Objective →
Begin at the line containing "e_z).build('carport_back_wall', M['interior'], hs)" and stop at the line containing "bush('front_hedge', (658-608)*HU, HY-1.2, 'clipped"; copy those lines exactly, ends included, and nothing else.

Collected material →
------------------------------------------------------------------------

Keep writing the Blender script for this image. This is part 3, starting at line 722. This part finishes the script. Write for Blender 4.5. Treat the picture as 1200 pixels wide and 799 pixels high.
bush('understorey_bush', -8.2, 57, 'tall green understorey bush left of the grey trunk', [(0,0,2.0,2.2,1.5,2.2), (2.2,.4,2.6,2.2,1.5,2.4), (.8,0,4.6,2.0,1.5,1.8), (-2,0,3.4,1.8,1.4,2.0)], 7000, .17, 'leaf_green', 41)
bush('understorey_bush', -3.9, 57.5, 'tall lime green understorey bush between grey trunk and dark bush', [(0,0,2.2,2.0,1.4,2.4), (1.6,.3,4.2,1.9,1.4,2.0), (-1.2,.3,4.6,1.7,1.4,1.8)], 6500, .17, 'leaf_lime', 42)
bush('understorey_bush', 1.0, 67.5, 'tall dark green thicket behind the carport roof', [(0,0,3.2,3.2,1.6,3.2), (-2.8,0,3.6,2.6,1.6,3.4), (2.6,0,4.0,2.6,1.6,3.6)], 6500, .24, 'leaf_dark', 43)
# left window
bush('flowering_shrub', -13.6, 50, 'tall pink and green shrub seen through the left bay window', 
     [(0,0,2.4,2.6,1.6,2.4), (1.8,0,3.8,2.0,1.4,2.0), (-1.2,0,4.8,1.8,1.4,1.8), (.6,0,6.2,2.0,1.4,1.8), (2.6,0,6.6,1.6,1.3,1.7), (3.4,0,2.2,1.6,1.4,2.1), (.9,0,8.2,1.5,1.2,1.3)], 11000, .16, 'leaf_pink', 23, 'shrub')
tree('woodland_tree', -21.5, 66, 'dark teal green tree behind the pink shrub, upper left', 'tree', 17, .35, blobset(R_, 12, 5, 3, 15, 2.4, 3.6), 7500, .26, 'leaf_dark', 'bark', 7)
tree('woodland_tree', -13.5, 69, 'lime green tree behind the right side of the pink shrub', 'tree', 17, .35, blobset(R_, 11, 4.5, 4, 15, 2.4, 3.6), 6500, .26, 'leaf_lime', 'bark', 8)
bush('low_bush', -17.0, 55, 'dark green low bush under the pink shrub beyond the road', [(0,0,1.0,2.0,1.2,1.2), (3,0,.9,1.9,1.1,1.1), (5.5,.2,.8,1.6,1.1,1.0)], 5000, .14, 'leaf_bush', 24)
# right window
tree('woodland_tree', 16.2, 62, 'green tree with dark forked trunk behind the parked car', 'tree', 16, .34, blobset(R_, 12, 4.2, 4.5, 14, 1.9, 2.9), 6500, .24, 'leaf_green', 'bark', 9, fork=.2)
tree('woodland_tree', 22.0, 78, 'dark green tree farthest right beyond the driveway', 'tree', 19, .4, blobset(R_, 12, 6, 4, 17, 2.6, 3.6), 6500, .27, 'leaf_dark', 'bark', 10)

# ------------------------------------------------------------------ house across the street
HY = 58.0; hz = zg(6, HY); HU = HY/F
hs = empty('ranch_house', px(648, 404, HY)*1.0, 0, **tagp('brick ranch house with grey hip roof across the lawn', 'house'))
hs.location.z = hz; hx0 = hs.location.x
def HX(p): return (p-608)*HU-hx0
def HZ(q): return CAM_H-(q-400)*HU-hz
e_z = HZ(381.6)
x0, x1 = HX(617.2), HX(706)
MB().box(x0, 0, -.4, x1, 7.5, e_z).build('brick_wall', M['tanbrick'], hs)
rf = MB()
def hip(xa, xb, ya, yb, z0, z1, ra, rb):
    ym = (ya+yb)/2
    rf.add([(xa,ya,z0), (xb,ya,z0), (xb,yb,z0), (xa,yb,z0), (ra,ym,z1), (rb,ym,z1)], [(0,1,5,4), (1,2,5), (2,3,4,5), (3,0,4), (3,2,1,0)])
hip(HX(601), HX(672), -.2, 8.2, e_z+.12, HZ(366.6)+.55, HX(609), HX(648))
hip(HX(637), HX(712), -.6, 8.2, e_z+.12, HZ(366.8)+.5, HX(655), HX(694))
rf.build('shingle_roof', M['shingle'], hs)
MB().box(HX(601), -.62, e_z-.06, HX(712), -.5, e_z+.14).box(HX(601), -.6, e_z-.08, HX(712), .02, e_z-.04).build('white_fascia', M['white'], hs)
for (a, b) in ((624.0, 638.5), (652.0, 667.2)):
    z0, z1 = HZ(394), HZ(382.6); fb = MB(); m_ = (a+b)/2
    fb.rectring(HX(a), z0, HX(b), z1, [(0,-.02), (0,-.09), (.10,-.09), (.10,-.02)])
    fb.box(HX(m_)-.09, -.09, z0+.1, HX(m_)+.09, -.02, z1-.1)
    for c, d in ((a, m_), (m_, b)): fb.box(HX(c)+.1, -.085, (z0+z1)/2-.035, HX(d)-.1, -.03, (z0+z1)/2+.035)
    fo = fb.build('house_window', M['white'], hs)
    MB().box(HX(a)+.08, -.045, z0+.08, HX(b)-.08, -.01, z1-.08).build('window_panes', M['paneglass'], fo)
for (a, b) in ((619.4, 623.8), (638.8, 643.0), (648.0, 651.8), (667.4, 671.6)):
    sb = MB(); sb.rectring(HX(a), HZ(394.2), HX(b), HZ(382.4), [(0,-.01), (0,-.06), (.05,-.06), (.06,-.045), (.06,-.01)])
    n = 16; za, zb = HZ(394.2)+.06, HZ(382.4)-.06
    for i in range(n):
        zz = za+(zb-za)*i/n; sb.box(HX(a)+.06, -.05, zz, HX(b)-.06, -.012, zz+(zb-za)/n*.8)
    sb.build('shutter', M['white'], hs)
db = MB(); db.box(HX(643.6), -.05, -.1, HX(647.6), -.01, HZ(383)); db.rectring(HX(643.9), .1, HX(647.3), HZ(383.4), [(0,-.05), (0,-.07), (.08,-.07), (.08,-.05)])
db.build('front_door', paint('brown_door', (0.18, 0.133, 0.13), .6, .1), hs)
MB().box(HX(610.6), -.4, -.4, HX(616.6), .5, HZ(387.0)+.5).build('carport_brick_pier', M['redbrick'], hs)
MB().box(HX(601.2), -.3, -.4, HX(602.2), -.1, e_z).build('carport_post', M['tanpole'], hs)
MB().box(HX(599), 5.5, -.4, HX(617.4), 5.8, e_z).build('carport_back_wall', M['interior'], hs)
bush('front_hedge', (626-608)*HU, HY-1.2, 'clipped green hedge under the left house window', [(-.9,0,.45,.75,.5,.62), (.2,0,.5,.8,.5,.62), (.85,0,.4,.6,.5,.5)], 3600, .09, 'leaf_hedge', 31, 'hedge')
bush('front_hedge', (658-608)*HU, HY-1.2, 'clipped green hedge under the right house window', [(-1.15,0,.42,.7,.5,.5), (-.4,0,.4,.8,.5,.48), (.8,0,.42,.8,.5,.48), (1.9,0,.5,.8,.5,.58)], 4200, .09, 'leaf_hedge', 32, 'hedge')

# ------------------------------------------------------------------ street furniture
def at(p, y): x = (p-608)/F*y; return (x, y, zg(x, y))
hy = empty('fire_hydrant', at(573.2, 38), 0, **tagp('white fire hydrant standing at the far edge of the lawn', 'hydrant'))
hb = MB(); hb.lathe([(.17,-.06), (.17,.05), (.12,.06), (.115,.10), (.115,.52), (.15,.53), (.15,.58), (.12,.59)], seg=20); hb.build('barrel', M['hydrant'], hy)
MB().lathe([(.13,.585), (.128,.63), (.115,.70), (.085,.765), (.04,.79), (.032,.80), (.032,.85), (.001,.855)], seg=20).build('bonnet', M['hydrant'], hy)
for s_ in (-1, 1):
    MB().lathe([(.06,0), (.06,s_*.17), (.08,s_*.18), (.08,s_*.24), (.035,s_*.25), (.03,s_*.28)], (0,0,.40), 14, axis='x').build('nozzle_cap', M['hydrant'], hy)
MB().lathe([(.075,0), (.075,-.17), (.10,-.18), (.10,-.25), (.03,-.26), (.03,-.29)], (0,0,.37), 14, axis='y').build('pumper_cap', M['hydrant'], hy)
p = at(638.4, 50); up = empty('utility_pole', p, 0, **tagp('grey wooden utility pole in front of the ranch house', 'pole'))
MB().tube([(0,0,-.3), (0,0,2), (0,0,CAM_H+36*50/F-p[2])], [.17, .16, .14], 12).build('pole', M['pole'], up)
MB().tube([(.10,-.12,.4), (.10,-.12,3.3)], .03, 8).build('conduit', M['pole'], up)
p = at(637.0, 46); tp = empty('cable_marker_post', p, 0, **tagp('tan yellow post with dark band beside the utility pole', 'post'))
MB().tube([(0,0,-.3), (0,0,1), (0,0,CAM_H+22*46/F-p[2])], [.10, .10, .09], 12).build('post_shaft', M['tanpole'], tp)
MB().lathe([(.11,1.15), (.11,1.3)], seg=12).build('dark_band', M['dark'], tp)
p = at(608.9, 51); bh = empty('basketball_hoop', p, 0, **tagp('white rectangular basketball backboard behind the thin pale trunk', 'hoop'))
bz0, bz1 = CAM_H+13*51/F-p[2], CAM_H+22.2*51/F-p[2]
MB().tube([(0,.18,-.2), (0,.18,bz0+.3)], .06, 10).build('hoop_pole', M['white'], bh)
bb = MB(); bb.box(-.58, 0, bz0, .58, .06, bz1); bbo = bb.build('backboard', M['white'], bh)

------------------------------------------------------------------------

Result of this exercise →
MB().box(HX(599), 5.5, -.4, HX(617.4), 5.8, e_z).build('carport_back_wall', M['interior'], hs)
bush('front_hedge', (626-608)*HU, HY-1.2, 'clipped green hedge under the left house window', [(-.9,0,.45,.75,.5,.62), (.2,0,.5,.8,.5,.62), (.85,0,.4,.6,.5,.5)], 3600, .09, 'leaf_hedge', 31, 'hedge')
bush('front_hedge', (658-608)*HU, HY-1.2, 'clipped green hedge under the right house window', [(-1.15,0,.42,.7,.5,.5), (-.4,0,.4,.8,.5,.48), (.8,0,.42,.8,.5,.48), (1.9,0,.5,.8,.5,.58)], 4200, .09, 'leaf_hedge', 32, 'hedge')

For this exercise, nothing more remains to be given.